- **Exercise goal**
Reproduce the entries below in full, word for word.

Scripts that build scenes
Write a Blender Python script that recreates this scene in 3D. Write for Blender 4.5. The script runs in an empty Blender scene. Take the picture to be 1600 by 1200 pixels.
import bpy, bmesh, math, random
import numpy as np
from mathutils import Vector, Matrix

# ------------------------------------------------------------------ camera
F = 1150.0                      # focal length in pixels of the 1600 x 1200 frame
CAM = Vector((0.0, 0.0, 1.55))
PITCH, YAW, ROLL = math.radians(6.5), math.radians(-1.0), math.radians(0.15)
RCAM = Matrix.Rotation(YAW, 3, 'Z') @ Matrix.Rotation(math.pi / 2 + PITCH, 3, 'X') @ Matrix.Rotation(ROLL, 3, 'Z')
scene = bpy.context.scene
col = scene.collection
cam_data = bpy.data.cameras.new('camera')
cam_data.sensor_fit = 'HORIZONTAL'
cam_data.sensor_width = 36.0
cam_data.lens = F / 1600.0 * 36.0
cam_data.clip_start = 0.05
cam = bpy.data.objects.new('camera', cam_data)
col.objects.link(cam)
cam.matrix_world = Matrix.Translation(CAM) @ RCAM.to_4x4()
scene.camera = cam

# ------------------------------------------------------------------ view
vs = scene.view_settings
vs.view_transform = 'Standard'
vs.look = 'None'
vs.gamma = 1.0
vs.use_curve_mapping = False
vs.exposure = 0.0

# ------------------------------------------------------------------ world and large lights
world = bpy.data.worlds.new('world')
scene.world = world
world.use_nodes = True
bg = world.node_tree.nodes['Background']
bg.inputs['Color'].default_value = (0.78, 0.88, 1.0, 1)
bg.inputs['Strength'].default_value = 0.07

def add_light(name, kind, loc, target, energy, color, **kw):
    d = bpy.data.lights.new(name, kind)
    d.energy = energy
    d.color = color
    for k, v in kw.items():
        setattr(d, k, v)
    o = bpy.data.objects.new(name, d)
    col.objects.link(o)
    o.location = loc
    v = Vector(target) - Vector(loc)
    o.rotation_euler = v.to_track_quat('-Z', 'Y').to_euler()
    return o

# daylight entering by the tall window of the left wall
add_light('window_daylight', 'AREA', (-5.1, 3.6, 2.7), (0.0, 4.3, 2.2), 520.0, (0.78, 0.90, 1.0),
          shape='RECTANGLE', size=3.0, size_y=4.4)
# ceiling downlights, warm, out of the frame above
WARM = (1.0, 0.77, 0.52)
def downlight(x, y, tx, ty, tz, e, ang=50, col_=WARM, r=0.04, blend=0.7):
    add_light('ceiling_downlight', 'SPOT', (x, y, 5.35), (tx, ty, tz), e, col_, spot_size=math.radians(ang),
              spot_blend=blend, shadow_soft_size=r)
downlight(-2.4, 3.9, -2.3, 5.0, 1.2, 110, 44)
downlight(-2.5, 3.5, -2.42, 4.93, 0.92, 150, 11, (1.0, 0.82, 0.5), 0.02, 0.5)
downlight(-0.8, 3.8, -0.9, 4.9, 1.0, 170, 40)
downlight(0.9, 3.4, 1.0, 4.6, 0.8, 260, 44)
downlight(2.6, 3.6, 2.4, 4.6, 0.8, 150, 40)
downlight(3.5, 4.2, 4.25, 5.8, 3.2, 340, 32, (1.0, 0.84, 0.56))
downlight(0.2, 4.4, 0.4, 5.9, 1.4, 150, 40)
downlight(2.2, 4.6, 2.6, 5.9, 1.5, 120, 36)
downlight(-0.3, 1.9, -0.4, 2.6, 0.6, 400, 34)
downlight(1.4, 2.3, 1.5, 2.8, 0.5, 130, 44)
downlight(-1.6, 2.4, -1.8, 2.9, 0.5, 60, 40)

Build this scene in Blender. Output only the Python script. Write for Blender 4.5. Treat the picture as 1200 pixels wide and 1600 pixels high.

- **Exercise output**
Write a Blender Python script that recreates this scene in 3D. Write for Blender 4.5. The script runs in an empty Blender scene. Take the picture to be 1600 by 1200 pixels.
import bpy, bmesh, math, random
import numpy as np
from mathutils import Vector, Matrix

# ------------------------------------------------------------------ camera
F = 1150.0                      # focal length in pixels of the 1600 x 1200 frame
CAM = Vector((0.0, 0.0, 1.55))
PITCH, YAW, ROLL = math.radians(6.5), math.radians(-1.0), math.radians(0.15)
RCAM = Matrix.Rotation(YAW, 3, 'Z') @ Matrix.Rotation(math.pi / 2 + PITCH, 3, 'X') @ Matrix.Rotation(ROLL, 3, 'Z')
scene = bpy.context.scene
col = scene.collection
cam_data = bpy.data.cameras.new('camera')
cam_data.sensor_fit = 'HORIZONTAL'
cam_data.sensor_width = 36.0
cam_data.lens = F / 1600.0 * 36.0
cam_data.clip_start = 0.05
cam = bpy.data.objects.new('camera', cam_data)
col.objects.link(cam)
cam.matrix_world = Matrix.Translation(CAM) @ RCAM.to_4x4()
scene.camera = cam

# ------------------------------------------------------------------ view
vs = scene.view_settings
vs.view_transform = 'Standard'
vs.look = 'None'
vs.gamma = 1.0
vs.use_curve_mapping = False
vs.exposure = 0.0

# ------------------------------------------------------------------ world and large lights
world = bpy.data.worlds.new('world')
scene.world = world
world.use_nodes = True
bg = world.node_tree.nodes['Background']
bg.inputs['Color'].default_value = (0.78, 0.88, 1.0, 1)
bg.inputs['Strength'].default_value = 0.07

def add_light(name, kind, loc, target, energy, color, **kw):
    d = bpy.data.lights.new(name, kind)
    d.energy = energy
    d.color = color
    for k, v in kw.items():
        setattr(d, k, v)
    o = bpy.data.objects.new(name, d)
    col.objects.link(o)
    o.location = loc
    v = Vector(target) - Vector(loc)
    o.rotation_euler = v.to_track_quat('-Z', 'Y').to_euler()
    return o

# daylight entering by the tall window of the left wall
add_light('window_daylight', 'AREA', (-5.1, 3.6, 2.7), (0.0, 4.3, 2.2), 520.0, (0.78, 0.90, 1.0),
          shape='RECTANGLE', size=3.0, size_y=4.4)
# ceiling downlights, warm, out of the frame above
WARM = (1.0, 0.77, 0.52)
def downlight(x, y, tx, ty, tz, e, ang=50, col_=WARM, r=0.04, blend=0.7):
    add_light('ceiling_downlight', 'SPOT', (x, y, 5.35), (tx, ty, tz), e, col_, spot_size=math.radians(ang),
              spot_blend=blend, shadow_soft_size=r)
downlight(-2.4, 3.9, -2.3, 5.0, 1.2, 110, 44)
downlight(-2.5, 3.5, -2.42, 4.93, 0.92, 150, 11, (1.0, 0.82, 0.5), 0.02, 0.5)
downlight(-0.8, 3.8, -0.9, 4.9, 1.0, 170, 40)
downlight(0.9, 3.4, 1.0, 4.6, 0.8, 260, 44)
downlight(2.6, 3.6, 2.4, 4.6, 0.8, 150, 40)
downlight(3.5, 4.2, 4.25, 5.8, 3.2, 340, 32, (1.0, 0.84, 0.56))
downlight(0.2, 4.4, 0.4, 5.9, 1.4, 150, 40)
downlight(2.2, 4.6, 2.6, 5.9, 1.5, 120, 36)
downlight(-0.3, 1.9, -0.4, 2.6, 0.6, 400, 34)
downlight(1.4, 2.3, 1.5, 2.8, 0.5, 130, 44)
downlight(-1.6, 2.4, -1.8, 2.9, 0.5, 60, 40)

Build this scene in Blender. Output only the Python script. Write for Blender 4.5. Treat the picture as 1200 pixels wide and 1600 pixels high.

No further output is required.